🔍 Pinpoint 605 Answer & Full Analysis
🌒 Introduction: When Familiar Names Mislead
Pinpoint 605 looked friendly on the surface. The names felt famous, even comfortable. That was the trick. The puzzle leaned hard on recognition, then punished anyone who stopped thinking one step too early. The real twist wasn’t what the words meant—it was how they were being used.
🧠 How the Solve Actually Unfolded
Artemis showed up and I thought, “Oh come on, that’s Greek mythology 101.” My brain barely had to stretch. Based on past games, that can be a trap, but it also often works. So I tried Greek gods and goddesses. Immediate miss.
Then Chang’e appeared, and that blew up the Greece-only idea completely. Now I had Western and Eastern figures that clearly mirrored each other. At that point, the shared thread felt obvious: mythological figures tied to the same celestial theme. I refined the idea and went with Moon deities.
That answer landed. It felt good. Clean. Logical.
But once the full set appeared—Chandrayaan, Luna, Apollo—something started to itch. These weren’t just names from ancient stories. They were also names I’d seen in documentaries, headlines, and history books. Suddenly it clicked: every single term carried a double identity.

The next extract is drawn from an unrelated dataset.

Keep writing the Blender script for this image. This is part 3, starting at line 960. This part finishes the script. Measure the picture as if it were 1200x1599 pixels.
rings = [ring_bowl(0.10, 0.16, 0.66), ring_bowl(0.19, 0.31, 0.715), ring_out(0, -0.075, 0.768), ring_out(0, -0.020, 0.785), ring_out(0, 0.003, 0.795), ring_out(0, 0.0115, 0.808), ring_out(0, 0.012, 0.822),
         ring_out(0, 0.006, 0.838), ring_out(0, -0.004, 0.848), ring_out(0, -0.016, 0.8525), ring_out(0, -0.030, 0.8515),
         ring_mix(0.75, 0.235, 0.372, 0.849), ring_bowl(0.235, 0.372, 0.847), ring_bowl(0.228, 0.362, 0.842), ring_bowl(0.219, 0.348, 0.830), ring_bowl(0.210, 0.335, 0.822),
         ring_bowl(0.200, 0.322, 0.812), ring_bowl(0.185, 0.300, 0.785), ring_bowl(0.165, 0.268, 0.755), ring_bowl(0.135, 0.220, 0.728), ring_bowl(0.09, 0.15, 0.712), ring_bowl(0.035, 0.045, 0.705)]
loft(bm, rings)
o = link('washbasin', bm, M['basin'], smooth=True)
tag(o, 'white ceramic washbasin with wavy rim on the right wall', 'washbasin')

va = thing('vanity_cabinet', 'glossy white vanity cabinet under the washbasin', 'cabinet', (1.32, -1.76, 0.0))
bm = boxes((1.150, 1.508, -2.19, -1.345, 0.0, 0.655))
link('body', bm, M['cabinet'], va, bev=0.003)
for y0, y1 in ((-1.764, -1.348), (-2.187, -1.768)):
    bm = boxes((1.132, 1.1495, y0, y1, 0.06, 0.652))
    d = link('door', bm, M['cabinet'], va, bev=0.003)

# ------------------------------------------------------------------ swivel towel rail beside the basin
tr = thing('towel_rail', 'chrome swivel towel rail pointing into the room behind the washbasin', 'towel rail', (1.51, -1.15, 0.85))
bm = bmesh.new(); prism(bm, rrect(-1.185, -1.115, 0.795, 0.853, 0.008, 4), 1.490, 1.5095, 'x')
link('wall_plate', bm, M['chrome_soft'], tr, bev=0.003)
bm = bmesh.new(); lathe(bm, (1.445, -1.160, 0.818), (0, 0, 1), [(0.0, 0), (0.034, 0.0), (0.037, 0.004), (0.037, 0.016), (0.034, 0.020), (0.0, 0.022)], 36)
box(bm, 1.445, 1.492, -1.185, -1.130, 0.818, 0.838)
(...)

Each word wasn’t just mythology. Each was also a modern exploration program, borrowing ancient symbolism to name something very contemporary. My earlier answer worked, but it only captured the surface layer. The puzzle wasn’t asking who these figures were—it was asking why those names were chosen.
That realization reframed everything.
✅ Category: Pinpoint 605
Space programs focused on the Moon
🧾 Words & How They Fit
| Word | Phrase / Example | Meaning & Usage |
|---|---|---|
| Artemis | Artemis Program | NASA’s current initiative aimed at returning humans to the lunar surface. |
| Chang’e | Chang’e missions | China’s lunar exploration program, named after the mythic figure. |
| Chandrayaan | Chandrayaan-3 | India’s series of lunar missions led by ISRO. |
| Luna | Luna probes | Soviet-era robotic missions exploring the lunar surface. |
| Apollo | Apollo 11 | NASA’s historic program that first landed humans on the Moon in 1969. |
🧩 Lessons Learned From Pinpoint 605
- Correct doesn’t always mean complete. A logical category can still miss the intended depth.

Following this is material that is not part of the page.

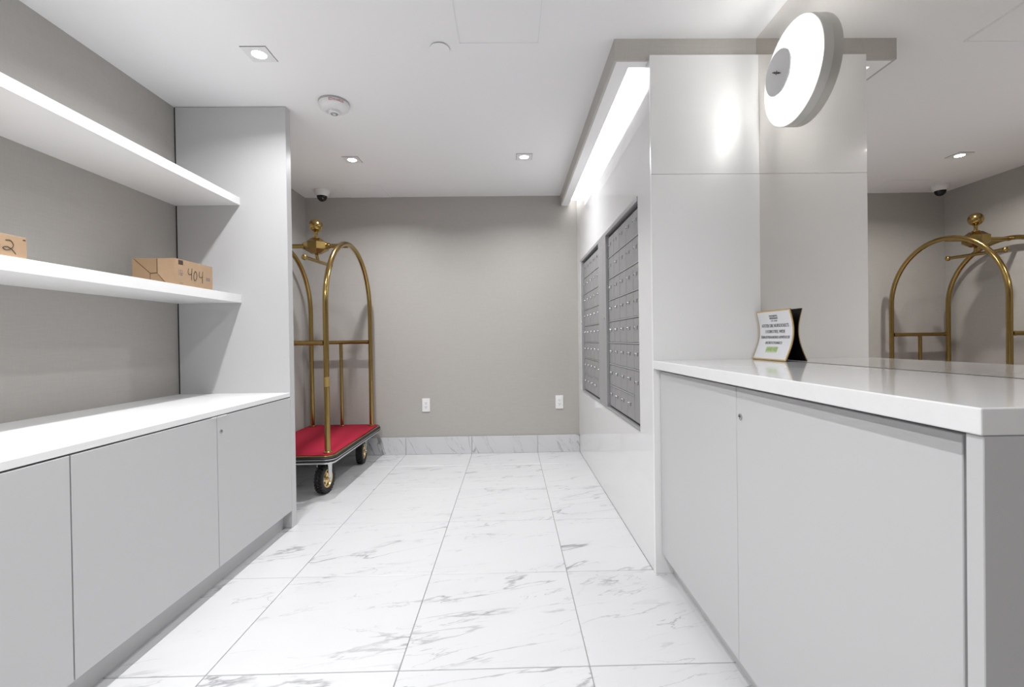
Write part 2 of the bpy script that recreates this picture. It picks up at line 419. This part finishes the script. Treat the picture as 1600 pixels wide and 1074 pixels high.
# ============================================================ RIGHT: counter, mirror, sconce, sign
CY0 = .607; CZ0, CZ1 = .8966, .9336
rc = thing('counter_cabinet', ((XM+XR)/2, (CY0+YC)/2, 0), 'pale grey counter cabinet with two flat doors below the mirror', 'cabinet')
obj('carcass', boxes((.672, XR, CY0+.028, YC-.001, .092, .870), (.80, XR, CY0+.028, YC-.001, .870, .8960)), M['cab'], rc)
obj('toe_kick', box(.700, XR, CY0+.028, YC-.001, 0, .0915), M['cab'], rc)
obj('end_panel', box(.627, XR, CY0+.002, CY0+.027, 0, .8962, .0012), M['cab'], rc)
rd1 = obj('door', box(.650, .6715, CY0+.0545, 1.3355, .092, .887, .0012), M['cab'], rc)
rd2 = obj('door', box(.650, .6715, 1.3375, YC-.004, .092, .887, .0012), M['cab'], rc)
lk = obj('lock', lathe([(0, 0), (.0085, 0), (.0085, -.0035), (.006, -.0045), (.006, -.003), (0, -.003)], (.650, 1.311, .806), 'x', 20), M['chrome'], rd1, 40)
obj('keyhole', box(.6463, .647, 1.3102, 1.3118, .802, .810), M['ink'], lk)
prop(obj('countertop', box(XM, XR, CY0, YC-.0005, CZ0, CZ1, .0022, 2), M['quartz']), 'polished white stone countertop below the tinted mirror', 'countertop')
prop(obj('wall_mirror', box(XR, XR+.0055, .30, YC+.0175, CZ1+.001, ZC-.001), M['mirror']), 'large bronze tinted mirror above the white countertop', 'mirror')

# ---- round sconce on the mirror
LY, LZ = 1.737, 2.018
sc = thing('wall_sconce', (XR, LY, LZ), 'round white disc wall lamp mounted on the tinted mirror', 'lamp')
c0 = (0, LY, LZ)
obj('mount', lathe([(0, 1.0975), (.055, 1.0975), (.055, 1.090), (0, 1.090)], c0, 'x', 32), M['shell'], sc, 40, (XR, LY, LZ))
obj('shell', lathe([(.06, 1.0979), (.186, 1.0979), (.186, 1.068), (.1855, 1.0655), (.1835, 1.0655), (.182, 1.070), (.182, 1.092), (.06, 1.092)], c0, 'x', 64), M['shell'], sc, 50, (XR, LY, LZ))
obj('diffuser', lathe([(0, 1.077), (.10, 1.072), (.165, 1.0675), (.1835, 1.0655), (.1835, 1.0645), (.165, 1.067), (.10, 1.071), (0, 1.073)], c0, 'x', 64), M['opal'], sc, 60, (XR, LY, LZ))
cp = obj('centre_cap', lathe([(0, 1.022), (.076, 1.022), (.080, 1.018), (.080, 1.013), (.077, 1.010), (0, 1.009)], c0, 'x', 48), M['puck'], sc, 40, (XR, LY, LZ))
obj('lamp_ring', lathe([(.030, 1.0225), (.074, 1.0225), (.074, 1.026), (.030, 1.026), (.030, 1.0225)], c0, 'x', 48), M['glow'], cp, 40, (XR, LY, LZ))
obj('stem', lathe([(0, 1.022), (.018, 1.022), (.018, 1.074), (0, 1.074)], c0, 'x', 24), M['puck'], cp, 40, (XR, LY, LZ))
mk = boxes((1.0082, 1.0091, -.030, .030, -.0020, .0020), (1.0082, 1.0091, -.003, .003, -.007, .007), (1.0082, 1.0091, -.018, -.010, -.0035, .0035), (1.0082, 1.0091, .010, .018, -.0035, .0035))
bmesh.ops.rotate(mk, verts=mk.verts, cent=(0, 0, 0), matrix=Matrix.Rotation(R(30), 3, 'X')); bmesh.ops.translate(mk, verts=mk.verts, vec=(0, LY, LZ))
prop(obj('maker_mark', mk, M['print'], cp), kind='stuff')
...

- Watch for double meanings. Proper nouns often carry historical or modern reuse.
- Mythology is often branding. If a name feels ancient, ask why it’s still used today.
- The best Pinpoint answers are abstract. They usually describe a theme, not a definition.
❓ FAQ
Why did “Moon deities” feel right but still fall short?
Because it described the mythological layer accurately, but ignored the modern context shared by all five terms.
Is this a common Pinpoint trick?
Yes. The game often rewards players who move past literal meanings and think about usage or naming conventions.
How can I spot this earlier next time?
When multiple words have both ancient and modern relevance, pause and ask which layer feels more intentional.